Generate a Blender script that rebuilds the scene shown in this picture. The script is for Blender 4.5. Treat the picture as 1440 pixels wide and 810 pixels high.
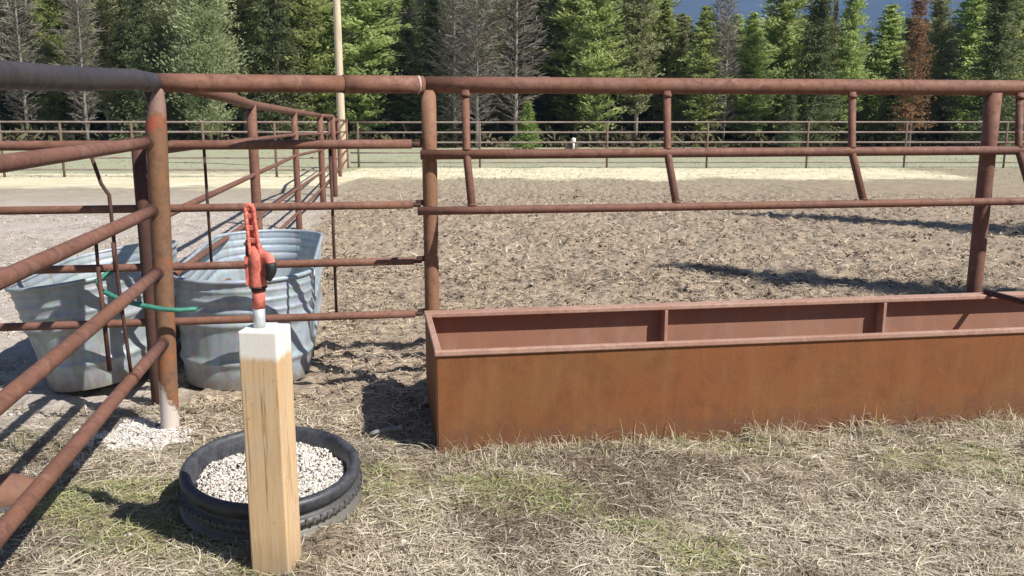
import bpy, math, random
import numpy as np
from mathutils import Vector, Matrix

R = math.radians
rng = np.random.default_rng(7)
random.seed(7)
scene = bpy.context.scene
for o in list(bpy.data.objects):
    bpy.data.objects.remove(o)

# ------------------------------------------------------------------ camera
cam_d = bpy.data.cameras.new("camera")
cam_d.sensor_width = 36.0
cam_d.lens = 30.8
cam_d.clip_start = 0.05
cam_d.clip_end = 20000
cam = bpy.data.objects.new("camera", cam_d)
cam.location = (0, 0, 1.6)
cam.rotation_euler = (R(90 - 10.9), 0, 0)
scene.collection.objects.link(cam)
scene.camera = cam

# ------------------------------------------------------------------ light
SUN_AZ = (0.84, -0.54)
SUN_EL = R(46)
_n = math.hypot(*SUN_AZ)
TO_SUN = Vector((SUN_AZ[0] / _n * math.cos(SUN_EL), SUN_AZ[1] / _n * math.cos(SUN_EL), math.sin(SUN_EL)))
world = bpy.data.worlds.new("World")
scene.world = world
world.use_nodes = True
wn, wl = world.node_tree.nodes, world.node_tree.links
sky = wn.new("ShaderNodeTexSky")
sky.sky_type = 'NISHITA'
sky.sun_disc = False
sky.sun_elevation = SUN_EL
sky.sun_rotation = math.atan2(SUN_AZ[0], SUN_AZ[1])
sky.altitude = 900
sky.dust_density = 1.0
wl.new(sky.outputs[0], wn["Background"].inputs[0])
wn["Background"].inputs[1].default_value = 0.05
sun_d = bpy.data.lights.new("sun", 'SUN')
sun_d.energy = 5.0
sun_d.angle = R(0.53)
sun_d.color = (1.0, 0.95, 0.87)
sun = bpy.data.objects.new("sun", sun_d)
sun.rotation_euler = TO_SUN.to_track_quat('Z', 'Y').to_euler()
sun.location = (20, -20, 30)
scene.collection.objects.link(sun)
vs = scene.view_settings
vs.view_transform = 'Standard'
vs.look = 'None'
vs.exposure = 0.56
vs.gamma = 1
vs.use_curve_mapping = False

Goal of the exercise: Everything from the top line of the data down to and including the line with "scene.camera = cam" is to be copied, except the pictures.

The solution:
Generate a Blender script that rebuilds the scene shown in this picture. The script is for Blender 4.5. Treat the picture as 1440 pixels wide and 810 pixels high.
import bpy, math, random
import numpy as np
from mathutils import Vector, Matrix

R = math.radians
rng = np.random.default_rng(7)
random.seed(7)
scene = bpy.context.scene
for o in list(bpy.data.objects):
    bpy.data.objects.remove(o)

# ------------------------------------------------------------------ camera
cam_d = bpy.data.cameras.new("camera")
cam_d.sensor_width = 36.0
cam_d.lens = 30.8
cam_d.clip_start = 0.05
cam_d.clip_end = 20000
cam = bpy.data.objects.new("camera", cam_d)
cam.location = (0, 0, 1.6)
cam.rotation_euler = (R(90 - 10.9), 0, 0)
scene.collection.objects.link(cam)
scene.camera = cam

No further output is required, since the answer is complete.